— BEGIN MATERIAL FOR THIS TASK —
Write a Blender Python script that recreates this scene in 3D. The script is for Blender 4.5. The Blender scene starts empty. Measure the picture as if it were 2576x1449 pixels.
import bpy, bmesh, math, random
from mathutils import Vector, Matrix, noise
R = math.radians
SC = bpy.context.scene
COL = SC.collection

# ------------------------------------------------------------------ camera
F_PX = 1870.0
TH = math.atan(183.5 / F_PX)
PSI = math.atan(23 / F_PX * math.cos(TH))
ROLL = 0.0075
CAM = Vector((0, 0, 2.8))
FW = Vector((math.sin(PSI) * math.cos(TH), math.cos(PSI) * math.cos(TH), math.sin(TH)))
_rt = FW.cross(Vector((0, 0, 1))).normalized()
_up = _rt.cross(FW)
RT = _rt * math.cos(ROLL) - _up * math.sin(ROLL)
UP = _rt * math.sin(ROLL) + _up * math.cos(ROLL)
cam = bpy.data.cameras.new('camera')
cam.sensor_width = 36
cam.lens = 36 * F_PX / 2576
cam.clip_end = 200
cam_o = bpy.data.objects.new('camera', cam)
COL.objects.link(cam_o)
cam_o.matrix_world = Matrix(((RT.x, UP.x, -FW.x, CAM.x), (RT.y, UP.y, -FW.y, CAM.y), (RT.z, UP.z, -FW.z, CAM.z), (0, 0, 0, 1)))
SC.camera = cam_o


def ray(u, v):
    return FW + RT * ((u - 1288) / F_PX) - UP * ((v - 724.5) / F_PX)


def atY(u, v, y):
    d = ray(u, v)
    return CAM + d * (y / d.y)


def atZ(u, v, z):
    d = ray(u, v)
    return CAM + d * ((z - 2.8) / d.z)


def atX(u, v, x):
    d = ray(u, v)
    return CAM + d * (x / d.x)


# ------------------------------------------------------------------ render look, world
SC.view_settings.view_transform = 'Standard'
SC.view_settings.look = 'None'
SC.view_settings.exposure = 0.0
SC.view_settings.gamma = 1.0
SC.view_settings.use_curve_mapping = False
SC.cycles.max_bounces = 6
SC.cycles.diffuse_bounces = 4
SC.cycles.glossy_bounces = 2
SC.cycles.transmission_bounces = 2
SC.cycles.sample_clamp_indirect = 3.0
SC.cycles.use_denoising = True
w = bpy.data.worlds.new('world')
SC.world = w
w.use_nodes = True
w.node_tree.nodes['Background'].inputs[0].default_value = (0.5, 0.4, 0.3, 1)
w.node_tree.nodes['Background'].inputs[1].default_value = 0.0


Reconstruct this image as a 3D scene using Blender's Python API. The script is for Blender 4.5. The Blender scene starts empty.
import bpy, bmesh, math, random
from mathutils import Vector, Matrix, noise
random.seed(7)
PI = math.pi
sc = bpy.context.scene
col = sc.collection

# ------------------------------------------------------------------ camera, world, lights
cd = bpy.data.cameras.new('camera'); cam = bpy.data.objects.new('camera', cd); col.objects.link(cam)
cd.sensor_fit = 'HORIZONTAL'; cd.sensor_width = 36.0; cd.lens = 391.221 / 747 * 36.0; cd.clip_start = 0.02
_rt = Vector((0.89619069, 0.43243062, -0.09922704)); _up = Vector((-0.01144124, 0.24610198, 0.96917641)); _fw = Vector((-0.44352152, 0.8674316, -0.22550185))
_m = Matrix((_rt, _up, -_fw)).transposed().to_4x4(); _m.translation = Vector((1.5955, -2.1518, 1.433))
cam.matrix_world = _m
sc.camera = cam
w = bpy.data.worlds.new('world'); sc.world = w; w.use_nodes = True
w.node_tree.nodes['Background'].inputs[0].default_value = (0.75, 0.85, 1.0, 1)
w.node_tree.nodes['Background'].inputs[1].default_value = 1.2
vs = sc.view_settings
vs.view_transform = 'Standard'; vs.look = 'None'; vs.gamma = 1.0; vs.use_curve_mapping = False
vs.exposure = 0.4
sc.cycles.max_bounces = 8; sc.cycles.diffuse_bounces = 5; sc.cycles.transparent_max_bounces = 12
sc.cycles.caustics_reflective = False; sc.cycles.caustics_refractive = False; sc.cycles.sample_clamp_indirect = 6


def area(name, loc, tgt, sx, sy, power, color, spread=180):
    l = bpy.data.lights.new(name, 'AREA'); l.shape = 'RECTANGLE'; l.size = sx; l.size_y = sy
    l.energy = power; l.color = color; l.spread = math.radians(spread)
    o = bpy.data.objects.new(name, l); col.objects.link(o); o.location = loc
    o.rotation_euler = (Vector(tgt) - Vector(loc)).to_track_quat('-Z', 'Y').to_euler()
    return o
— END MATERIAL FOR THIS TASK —
### TASK BRIEF
Exactly as shown above, return every record.

### SOLUTION FOR THIS TASK
Write a Blender Python script that recreates this scene in 3D. The script is for Blender 4.5. The Blender scene starts empty. Measure the picture as if it were 2576x1449 pixels.
import bpy, bmesh, math, random
from mathutils import Vector, Matrix, noise
R = math.radians
SC = bpy.context.scene
COL = SC.collection

# ------------------------------------------------------------------ camera
F_PX = 1870.0
TH = math.atan(183.5 / F_PX)
PSI = math.atan(23 / F_PX * math.cos(TH))
ROLL = 0.0075
CAM = Vector((0, 0, 2.8))
FW = Vector((math.sin(PSI) * math.cos(TH), math.cos(PSI) * math.cos(TH), math.sin(TH)))
_rt = FW.cross(Vector((0, 0, 1))).normalized()
_up = _rt.cross(FW)
RT = _rt * math.cos(ROLL) - _up * math.sin(ROLL)
UP = _rt * math.sin(ROLL) + _up * math.cos(ROLL)
cam = bpy.data.cameras.new('camera')
cam.sensor_width = 36
cam.lens = 36 * F_PX / 2576
cam.clip_end = 200
cam_o = bpy.data.objects.new('camera', cam)
COL.objects.link(cam_o)
cam_o.matrix_world = Matrix(((RT.x, UP.x, -FW.x, CAM.x), (RT.y, UP.y, -FW.y, CAM.y), (RT.z, UP.z, -FW.z, CAM.z), (0, 0, 0, 1)))
SC.camera = cam_o


def ray(u, v):
    return FW + RT * ((u - 1288) / F_PX) - UP * ((v - 724.5) / F_PX)


def atY(u, v, y):
    d = ray(u, v)
    return CAM + d * (y / d.y)


def atZ(u, v, z):
    d = ray(u, v)
    return CAM + d * ((z - 2.8) / d.z)


def atX(u, v, x):
    d = ray(u, v)
    return CAM + d * (x / d.x)


# ------------------------------------------------------------------ render look, world
SC.view_settings.view_transform = 'Standard'
SC.view_settings.look = 'None'
SC.view_settings.exposure = 0.0
SC.view_settings.gamma = 1.0
SC.view_settings.use_curve_mapping = False
SC.cycles.max_bounces = 6
SC.cycles.diffuse_bounces = 4
SC.cycles.glossy_bounces = 2
SC.cycles.transmission_bounces = 2
SC.cycles.sample_clamp_indirect = 3.0
SC.cycles.use_denoising = True
w = bpy.data.worlds.new('world')
SC.world = w
w.use_nodes = True
w.node_tree.nodes['Background'].inputs[0].default_value = (0.5, 0.4, 0.3, 1)
w.node_tree.nodes['Background'].inputs[1].default_value = 0.0


Reconstruct this image as a 3D scene using Blender's Python API. The script is for Blender 4.5. The Blender scene starts empty.
import bpy, bmesh, math, random
from mathutils import Vector, Matrix, noise
random.seed(7)
PI = math.pi
sc = bpy.context.scene
col = sc.collection

# ------------------------------------------------------------------ camera, world, lights
cd = bpy.data.cameras.new('camera'); cam = bpy.data.objects.new('camera', cd); col.objects.link(cam)
cd.sensor_fit = 'HORIZONTAL'; cd.sensor_width = 36.0; cd.lens = 391.221 / 747 * 36.0; cd.clip_start = 0.02
_rt = Vector((0.89619069, 0.43243062, -0.09922704)); _up = Vector((-0.01144124, 0.24610198, 0.96917641)); _fw = Vector((-0.44352152, 0.8674316, -0.22550185))
_m = Matrix((_rt, _up, -_fw)).transposed().to_4x4(); _m.translation = Vector((1.5955, -2.1518, 1.433))
cam.matrix_world = _m
sc.camera = cam
w = bpy.data.worlds.new('world'); sc.world = w; w.use_nodes = True
w.node_tree.nodes['Background'].inputs[0].default_value = (0.75, 0.85, 1.0, 1)
w.node_tree.nodes['Background'].inputs[1].default_value = 1.2
vs = sc.view_settings
vs.view_transform = 'Standard'; vs.look = 'None'; vs.gamma = 1.0; vs.use_curve_mapping = False
vs.exposure = 0.4
sc.cycles.max_bounces = 8; sc.cycles.diffuse_bounces = 5; sc.cycles.transparent_max_bounces = 12
sc.cycles.caustics_reflective = False; sc.cycles.caustics_refractive = False; sc.cycles.sample_clamp_indirect = 6


def area(name, loc, tgt, sx, sy, power, color, spread=180):
    l = bpy.data.lights.new(name, 'AREA'); l.shape = 'RECTANGLE'; l.size = sx; l.size_y = sy
    l.energy = power; l.color = color; l.spread = math.radians(spread)
    o = bpy.data.objects.new(name, l); col.objects.link(o); o.location = loc
    o.rotation_euler = (Vector(tgt) - Vector(loc)).to_track_quat('-Z', 'Y').to_euler()
    return o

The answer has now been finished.